KANSAS CITY, Mo. — Local political activist Bridget Wakefield has been working tirelessly within her community to raise public awareness about the little-known fact that she spent a year living in Portland, Oregon, neighborhood sources confirm.
“You see a lot of attention going to national issues like #MeToo, Black Lives Matter, and immigration reform,” said the 23-year-old Wakefield, who organizes full-time from a headquarters in her parents’ attic. “But hardly anybody talks about how I moved to Portland for a year after college. Something needs to change.”
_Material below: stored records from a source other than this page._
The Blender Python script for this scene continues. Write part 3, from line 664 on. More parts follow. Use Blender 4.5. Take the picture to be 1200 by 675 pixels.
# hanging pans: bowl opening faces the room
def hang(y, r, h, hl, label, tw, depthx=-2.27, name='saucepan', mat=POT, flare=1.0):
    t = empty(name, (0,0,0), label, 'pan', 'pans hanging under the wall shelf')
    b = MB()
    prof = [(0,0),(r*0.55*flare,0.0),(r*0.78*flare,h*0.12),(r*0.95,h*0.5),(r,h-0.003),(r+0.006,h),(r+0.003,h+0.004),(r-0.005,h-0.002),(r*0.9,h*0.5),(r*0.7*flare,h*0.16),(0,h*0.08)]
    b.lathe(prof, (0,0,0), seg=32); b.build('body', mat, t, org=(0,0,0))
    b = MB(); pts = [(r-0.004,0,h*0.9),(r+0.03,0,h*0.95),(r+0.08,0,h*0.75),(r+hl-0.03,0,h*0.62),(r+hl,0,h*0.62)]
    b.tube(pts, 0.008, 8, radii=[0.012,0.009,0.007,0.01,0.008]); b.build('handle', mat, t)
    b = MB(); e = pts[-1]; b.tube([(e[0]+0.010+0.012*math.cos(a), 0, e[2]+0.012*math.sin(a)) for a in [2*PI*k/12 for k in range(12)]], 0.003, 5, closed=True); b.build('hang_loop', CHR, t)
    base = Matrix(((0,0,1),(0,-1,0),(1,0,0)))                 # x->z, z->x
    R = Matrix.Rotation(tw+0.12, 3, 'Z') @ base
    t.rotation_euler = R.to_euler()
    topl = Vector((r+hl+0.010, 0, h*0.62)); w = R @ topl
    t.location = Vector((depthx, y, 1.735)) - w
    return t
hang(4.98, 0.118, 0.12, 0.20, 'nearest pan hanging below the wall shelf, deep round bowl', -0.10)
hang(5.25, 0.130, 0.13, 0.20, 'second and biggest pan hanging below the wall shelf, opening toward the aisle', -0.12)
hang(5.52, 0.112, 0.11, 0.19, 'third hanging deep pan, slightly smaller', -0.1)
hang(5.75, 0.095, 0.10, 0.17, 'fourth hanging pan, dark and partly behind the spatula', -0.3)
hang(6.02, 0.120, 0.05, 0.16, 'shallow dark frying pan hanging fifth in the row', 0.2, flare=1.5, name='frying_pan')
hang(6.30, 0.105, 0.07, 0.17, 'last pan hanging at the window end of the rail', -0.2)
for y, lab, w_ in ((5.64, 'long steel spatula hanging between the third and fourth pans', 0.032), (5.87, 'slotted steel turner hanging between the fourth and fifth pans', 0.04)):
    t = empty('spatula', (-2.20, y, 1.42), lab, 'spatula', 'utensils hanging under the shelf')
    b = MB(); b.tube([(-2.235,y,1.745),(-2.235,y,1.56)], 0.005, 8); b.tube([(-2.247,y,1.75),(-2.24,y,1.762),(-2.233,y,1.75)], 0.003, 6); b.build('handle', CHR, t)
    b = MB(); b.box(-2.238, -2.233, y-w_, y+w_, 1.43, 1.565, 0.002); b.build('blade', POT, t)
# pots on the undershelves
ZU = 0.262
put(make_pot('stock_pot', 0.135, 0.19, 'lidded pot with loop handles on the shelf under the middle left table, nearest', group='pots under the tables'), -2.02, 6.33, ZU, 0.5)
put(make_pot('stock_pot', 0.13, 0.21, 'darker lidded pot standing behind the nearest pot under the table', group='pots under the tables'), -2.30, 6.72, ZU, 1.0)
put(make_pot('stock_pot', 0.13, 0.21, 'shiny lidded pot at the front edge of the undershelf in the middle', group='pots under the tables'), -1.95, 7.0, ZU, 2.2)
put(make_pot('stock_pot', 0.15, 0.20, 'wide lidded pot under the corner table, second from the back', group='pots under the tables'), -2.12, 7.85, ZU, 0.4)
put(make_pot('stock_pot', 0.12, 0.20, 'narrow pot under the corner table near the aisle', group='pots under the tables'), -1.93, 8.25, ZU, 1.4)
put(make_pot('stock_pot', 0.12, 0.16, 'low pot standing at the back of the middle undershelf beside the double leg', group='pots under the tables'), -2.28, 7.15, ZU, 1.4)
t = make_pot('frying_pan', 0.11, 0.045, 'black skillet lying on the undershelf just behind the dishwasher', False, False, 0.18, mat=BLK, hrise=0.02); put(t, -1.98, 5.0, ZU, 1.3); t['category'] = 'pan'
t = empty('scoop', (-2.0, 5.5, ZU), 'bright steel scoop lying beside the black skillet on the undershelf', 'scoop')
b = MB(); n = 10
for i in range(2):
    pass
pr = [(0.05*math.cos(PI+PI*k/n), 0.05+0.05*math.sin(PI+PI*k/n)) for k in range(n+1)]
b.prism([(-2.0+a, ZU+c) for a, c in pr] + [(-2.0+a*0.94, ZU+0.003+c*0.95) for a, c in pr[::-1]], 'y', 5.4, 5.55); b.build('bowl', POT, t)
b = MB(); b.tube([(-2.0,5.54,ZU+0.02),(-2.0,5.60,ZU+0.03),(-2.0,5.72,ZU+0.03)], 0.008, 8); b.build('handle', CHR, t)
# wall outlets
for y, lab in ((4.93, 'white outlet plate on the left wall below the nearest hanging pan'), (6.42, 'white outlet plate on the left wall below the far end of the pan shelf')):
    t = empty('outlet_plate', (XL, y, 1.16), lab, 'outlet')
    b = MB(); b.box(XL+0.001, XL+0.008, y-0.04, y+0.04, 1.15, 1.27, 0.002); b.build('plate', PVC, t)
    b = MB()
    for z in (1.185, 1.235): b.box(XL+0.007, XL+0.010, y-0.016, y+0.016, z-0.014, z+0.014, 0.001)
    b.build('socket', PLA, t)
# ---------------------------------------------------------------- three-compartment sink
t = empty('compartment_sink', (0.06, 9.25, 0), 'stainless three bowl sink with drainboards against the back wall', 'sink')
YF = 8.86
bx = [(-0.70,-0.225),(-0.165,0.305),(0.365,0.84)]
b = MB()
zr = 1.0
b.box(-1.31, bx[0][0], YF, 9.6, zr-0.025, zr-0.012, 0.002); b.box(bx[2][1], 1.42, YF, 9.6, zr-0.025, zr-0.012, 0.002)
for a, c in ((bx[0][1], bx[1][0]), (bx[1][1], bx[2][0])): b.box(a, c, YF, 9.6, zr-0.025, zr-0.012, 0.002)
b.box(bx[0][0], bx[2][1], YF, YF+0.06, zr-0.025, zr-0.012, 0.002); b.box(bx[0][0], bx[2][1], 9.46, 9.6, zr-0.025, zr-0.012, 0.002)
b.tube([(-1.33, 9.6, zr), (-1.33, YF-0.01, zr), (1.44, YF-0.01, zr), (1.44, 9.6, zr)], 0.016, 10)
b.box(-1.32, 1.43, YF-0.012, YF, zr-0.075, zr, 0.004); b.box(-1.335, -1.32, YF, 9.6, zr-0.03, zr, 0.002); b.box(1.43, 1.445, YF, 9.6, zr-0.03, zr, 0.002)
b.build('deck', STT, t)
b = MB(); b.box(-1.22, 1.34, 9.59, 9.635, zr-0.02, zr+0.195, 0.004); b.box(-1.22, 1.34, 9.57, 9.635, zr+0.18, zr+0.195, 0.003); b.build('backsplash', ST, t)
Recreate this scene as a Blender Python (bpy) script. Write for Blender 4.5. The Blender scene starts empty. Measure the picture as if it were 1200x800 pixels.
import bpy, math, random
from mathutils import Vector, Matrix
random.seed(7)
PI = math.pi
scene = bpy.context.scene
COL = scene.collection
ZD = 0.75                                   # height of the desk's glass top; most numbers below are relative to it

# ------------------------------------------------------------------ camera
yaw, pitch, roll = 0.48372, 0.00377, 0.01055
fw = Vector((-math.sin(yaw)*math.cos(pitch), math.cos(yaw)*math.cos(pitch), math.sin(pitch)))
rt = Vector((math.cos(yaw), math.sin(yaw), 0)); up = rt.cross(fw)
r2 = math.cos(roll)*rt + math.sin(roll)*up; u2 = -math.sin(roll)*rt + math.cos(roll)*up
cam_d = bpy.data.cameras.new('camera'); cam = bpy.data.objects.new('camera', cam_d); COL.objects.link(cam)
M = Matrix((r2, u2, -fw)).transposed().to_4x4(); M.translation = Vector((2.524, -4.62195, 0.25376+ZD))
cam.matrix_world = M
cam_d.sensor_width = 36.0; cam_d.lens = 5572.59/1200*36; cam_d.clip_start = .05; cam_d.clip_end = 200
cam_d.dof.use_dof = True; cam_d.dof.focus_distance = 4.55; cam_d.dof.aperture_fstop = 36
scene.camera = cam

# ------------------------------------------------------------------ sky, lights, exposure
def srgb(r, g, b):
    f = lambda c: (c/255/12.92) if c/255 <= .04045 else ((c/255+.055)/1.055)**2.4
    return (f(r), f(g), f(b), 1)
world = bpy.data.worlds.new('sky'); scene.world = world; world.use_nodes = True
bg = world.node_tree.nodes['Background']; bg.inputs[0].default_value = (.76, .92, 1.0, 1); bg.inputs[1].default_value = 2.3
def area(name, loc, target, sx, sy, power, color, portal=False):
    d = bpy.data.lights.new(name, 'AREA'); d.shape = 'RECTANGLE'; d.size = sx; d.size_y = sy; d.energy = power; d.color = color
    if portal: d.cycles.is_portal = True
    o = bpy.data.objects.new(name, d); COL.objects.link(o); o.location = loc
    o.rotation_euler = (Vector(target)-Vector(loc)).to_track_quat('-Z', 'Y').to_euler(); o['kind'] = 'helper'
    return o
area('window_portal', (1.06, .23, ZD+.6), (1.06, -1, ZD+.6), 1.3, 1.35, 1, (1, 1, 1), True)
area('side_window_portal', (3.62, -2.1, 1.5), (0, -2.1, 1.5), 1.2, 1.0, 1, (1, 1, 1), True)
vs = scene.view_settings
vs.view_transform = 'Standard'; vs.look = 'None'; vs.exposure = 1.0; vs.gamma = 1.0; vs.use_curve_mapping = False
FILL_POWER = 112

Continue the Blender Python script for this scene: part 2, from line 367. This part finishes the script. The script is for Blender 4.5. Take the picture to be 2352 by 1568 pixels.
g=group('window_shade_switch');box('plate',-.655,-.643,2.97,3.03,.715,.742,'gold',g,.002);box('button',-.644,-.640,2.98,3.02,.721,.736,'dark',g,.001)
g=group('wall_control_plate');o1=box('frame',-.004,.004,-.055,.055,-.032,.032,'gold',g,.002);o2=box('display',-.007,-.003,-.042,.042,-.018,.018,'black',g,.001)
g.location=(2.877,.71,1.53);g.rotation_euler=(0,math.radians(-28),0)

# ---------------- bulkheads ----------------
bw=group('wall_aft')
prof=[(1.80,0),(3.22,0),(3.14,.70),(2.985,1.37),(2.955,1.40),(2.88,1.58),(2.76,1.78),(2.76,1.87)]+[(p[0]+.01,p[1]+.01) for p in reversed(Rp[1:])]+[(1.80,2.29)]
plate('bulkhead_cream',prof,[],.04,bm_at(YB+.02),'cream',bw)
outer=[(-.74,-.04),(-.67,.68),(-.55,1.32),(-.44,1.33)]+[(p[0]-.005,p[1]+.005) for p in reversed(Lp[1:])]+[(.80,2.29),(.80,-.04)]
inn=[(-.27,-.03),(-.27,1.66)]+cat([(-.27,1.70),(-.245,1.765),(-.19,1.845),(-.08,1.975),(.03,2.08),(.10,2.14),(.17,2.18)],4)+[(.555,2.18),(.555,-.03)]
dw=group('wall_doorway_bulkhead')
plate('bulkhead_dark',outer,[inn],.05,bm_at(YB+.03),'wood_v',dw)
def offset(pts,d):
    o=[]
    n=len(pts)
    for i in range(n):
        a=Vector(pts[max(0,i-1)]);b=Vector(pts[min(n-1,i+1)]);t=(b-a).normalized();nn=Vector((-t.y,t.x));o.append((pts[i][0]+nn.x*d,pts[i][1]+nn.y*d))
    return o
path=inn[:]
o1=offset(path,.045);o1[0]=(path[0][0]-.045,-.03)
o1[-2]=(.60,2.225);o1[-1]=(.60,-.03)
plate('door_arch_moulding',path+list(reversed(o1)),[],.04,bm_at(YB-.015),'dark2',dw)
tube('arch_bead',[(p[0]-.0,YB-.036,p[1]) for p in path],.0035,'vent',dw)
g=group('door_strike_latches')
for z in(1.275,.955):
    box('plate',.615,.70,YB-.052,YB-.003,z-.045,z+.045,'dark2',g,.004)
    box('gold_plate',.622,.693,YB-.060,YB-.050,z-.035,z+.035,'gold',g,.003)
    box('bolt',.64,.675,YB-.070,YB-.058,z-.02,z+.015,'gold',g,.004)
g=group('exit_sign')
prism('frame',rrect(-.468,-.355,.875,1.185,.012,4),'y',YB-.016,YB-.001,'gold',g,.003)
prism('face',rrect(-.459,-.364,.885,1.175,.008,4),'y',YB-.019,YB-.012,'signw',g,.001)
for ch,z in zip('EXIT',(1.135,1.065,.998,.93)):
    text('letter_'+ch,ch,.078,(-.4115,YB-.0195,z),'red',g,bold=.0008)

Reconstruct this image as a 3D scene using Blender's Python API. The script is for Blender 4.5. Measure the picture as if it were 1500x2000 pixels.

Wakefield has spent on average nearly 18 hours per day on her campaign, employing word-of-mouth techniques during daylight hours, and posting about her Portland days on Facebook and Twitter late into the evening. Despite her tireless efforts, she insisted “…there is always more work to be done.”
“Getting your initial message out is the easy part,” said Wakefield, after an afternoon spreading the word to everyone in a local coffee shop. “After that, you have to hold their attention so you can describe the complexities: how much better the coffee was in Portland, how I didn’t even have a television in Portland, and how gentrifiers ruined Portland in the year since I lived there.”
Local residents praised her efforts, noting her obsessive attention to detail and her “no person left untold” approach to the campaign.
“Bridget is very intuitive when it comes to identifying the needs of our community — especially the gaps in our knowledge,” said Wakefield’s elderly neighbor, Henrietta Jones. “The first thing she told me was that Portland ‘isn’t how I think it is,’ which is incredible for her to know, since she never asked what I thought in the first place. Somehow, she just understood.”
Though she believes her work is far from complete, Wakefield has already hinted at her next focus: the six days she spent in Iceland “before all the hipster tourists caught on.”